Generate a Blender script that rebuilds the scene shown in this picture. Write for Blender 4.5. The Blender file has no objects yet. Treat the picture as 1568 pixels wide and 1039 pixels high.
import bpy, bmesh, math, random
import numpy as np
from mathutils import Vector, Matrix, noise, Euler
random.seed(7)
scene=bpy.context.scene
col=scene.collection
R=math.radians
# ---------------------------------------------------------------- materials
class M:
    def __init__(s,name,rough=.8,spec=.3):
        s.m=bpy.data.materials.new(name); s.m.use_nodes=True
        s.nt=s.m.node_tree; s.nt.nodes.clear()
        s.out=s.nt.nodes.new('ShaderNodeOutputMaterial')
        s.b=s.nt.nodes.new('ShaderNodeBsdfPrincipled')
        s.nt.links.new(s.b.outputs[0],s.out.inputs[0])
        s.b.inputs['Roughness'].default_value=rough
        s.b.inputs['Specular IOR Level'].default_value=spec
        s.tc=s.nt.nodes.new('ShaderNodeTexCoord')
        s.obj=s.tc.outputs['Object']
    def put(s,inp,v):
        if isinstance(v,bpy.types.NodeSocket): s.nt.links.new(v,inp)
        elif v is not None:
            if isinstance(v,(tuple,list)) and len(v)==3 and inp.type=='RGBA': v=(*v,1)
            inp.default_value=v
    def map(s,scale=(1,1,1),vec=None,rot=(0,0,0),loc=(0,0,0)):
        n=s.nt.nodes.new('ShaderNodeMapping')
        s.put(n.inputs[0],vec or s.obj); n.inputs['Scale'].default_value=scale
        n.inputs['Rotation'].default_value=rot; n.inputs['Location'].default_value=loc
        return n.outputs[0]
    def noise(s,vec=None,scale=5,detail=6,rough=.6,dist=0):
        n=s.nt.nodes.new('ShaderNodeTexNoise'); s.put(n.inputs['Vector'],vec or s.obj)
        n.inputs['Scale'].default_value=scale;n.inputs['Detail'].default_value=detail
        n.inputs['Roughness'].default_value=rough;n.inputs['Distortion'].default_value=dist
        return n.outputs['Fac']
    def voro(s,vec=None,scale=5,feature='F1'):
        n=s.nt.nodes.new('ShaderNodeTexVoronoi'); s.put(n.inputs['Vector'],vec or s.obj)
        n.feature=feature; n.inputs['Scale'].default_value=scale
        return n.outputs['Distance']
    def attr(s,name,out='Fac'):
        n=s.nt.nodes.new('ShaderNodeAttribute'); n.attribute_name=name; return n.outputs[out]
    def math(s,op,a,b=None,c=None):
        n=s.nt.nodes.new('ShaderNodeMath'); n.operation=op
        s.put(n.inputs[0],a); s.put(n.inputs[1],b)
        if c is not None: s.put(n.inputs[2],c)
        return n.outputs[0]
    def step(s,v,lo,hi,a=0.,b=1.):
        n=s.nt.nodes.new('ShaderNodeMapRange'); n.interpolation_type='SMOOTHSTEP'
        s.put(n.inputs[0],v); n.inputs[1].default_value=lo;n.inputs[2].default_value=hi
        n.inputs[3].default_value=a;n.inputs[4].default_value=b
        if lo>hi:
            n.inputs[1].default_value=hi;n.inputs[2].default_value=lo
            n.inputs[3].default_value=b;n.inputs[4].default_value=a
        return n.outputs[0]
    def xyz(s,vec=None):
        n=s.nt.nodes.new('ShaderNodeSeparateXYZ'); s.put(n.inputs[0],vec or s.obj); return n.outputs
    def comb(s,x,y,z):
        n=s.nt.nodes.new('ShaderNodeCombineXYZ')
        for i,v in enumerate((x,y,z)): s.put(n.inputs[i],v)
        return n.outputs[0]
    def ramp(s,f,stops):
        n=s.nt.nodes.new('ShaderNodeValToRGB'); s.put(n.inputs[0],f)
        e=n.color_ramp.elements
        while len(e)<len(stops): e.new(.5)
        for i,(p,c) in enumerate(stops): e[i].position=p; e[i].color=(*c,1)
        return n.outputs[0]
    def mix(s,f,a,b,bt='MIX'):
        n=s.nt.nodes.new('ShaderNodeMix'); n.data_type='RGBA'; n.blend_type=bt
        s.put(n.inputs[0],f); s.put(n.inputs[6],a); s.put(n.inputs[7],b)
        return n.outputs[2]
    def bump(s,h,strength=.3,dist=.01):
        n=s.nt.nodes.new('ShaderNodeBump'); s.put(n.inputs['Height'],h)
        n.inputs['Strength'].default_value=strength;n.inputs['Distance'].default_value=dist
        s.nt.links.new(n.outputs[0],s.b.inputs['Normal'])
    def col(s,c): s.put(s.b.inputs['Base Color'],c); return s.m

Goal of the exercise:
All of the material must be reproduced exactly.

Problem solution:
Generate a Blender script that rebuilds the scene shown in this picture. Write for Blender 4.5. The Blender file has no objects yet. Treat the picture as 1568 pixels wide and 1039 pixels high.
import bpy, bmesh, math, random
import numpy as np
from mathutils import Vector, Matrix, noise, Euler
random.seed(7)
scene=bpy.context.scene
col=scene.collection
R=math.radians
# ---------------------------------------------------------------- materials
class M:
    def __init__(s,name,rough=.8,spec=.3):
        s.m=bpy.data.materials.new(name); s.m.use_nodes=True
        s.nt=s.m.node_tree; s.nt.nodes.clear()
        s.out=s.nt.nodes.new('ShaderNodeOutputMaterial')
        s.b=s.nt.nodes.new('ShaderNodeBsdfPrincipled')
        s.nt.links.new(s.b.outputs[0],s.out.inputs[0])
        s.b.inputs['Roughness'].default_value=rough
        s.b.inputs['Specular IOR Level'].default_value=spec
        s.tc=s.nt.nodes.new('ShaderNodeTexCoord')
        s.obj=s.tc.outputs['Object']
    def put(s,inp,v):
        if isinstance(v,bpy.types.NodeSocket): s.nt.links.new(v,inp)
        elif v is not None:
            if isinstance(v,(tuple,list)) and len(v)==3 and inp.type=='RGBA': v=(*v,1)
            inp.default_value=v
    def map(s,scale=(1,1,1),vec=None,rot=(0,0,0),loc=(0,0,0)):
        n=s.nt.nodes.new('ShaderNodeMapping')
        s.put(n.inputs[0],vec or s.obj); n.inputs['Scale'].default_value=scale
        n.inputs['Rotation'].default_value=rot; n.inputs['Location'].default_value=loc
        return n.outputs[0]
    def noise(s,vec=None,scale=5,detail=6,rough=.6,dist=0):
        n=s.nt.nodes.new('ShaderNodeTexNoise'); s.put(n.inputs['Vector'],vec or s.obj)
        n.inputs['Scale'].default_value=scale;n.inputs['Detail'].default_value=detail
        n.inputs['Roughness'].default_value=rough;n.inputs['Distortion'].default_value=dist
        return n.outputs['Fac']
    def voro(s,vec=None,scale=5,feature='F1'):
        n=s.nt.nodes.new('ShaderNodeTexVoronoi'); s.put(n.inputs['Vector'],vec or s.obj)
        n.feature=feature; n.inputs['Scale'].default_value=scale
        return n.outputs['Distance']
    def attr(s,name,out='Fac'):
        n=s.nt.nodes.new('ShaderNodeAttribute'); n.attribute_name=name; return n.outputs[out]
    def math(s,op,a,b=None,c=None):
        n=s.nt.nodes.new('ShaderNodeMath'); n.operation=op
        s.put(n.inputs[0],a); s.put(n.inputs[1],b)
        if c is not None: s.put(n.inputs[2],c)
        return n.outputs[0]
    def step(s,v,lo,hi,a=0.,b=1.):
        n=s.nt.nodes.new('ShaderNodeMapRange'); n.interpolation_type='SMOOTHSTEP'
        s.put(n.inputs[0],v); n.inputs[1].default_value=lo;n.inputs[2].default_value=hi
        n.inputs[3].default_value=a;n.inputs[4].default_value=b
        if lo>hi:
            n.inputs[1].default_value=hi;n.inputs[2].default_value=lo
            n.inputs[3].default_value=b;n.inputs[4].default_value=a
        return n.outputs[0]
    def xyz(s,vec=None):
        n=s.nt.nodes.new('ShaderNodeSeparateXYZ'); s.put(n.inputs[0],vec or s.obj); return n.outputs
    def comb(s,x,y,z):
        n=s.nt.nodes.new('ShaderNodeCombineXYZ')
        for i,v in enumerate((x,y,z)): s.put(n.inputs[i],v)
        return n.outputs[0]
    def ramp(s,f,stops):
        n=s.nt.nodes.new('ShaderNodeValToRGB'); s.put(n.inputs[0],f)
        e=n.color_ramp.elements
        while len(e)<len(stops): e.new(.5)
        for i,(p,c) in enumerate(stops): e[i].position=p; e[i].color=(*c,1)
        return n.outputs[0]
    def mix(s,f,a,b,bt='MIX'):
        n=s.nt.nodes.new('ShaderNodeMix'); n.data_type='RGBA'; n.blend_type=bt
        s.put(n.inputs[0],f); s.put(n.inputs[6],a); s.put(n.inputs[7],b)
        return n.outputs[2]
    def bump(s,h,strength=.3,dist=.01):
        n=s.nt.nodes.new('ShaderNodeBump'); s.put(n.inputs['Height'],h)
        n.inputs['Strength'].default_value=strength;n.inputs['Distance'].default_value=dist
        s.nt.links.new(n.outputs[0],s.b.inputs['Normal'])
    def col(s,c): s.put(s.b.inputs['Base Color'],c); return s.m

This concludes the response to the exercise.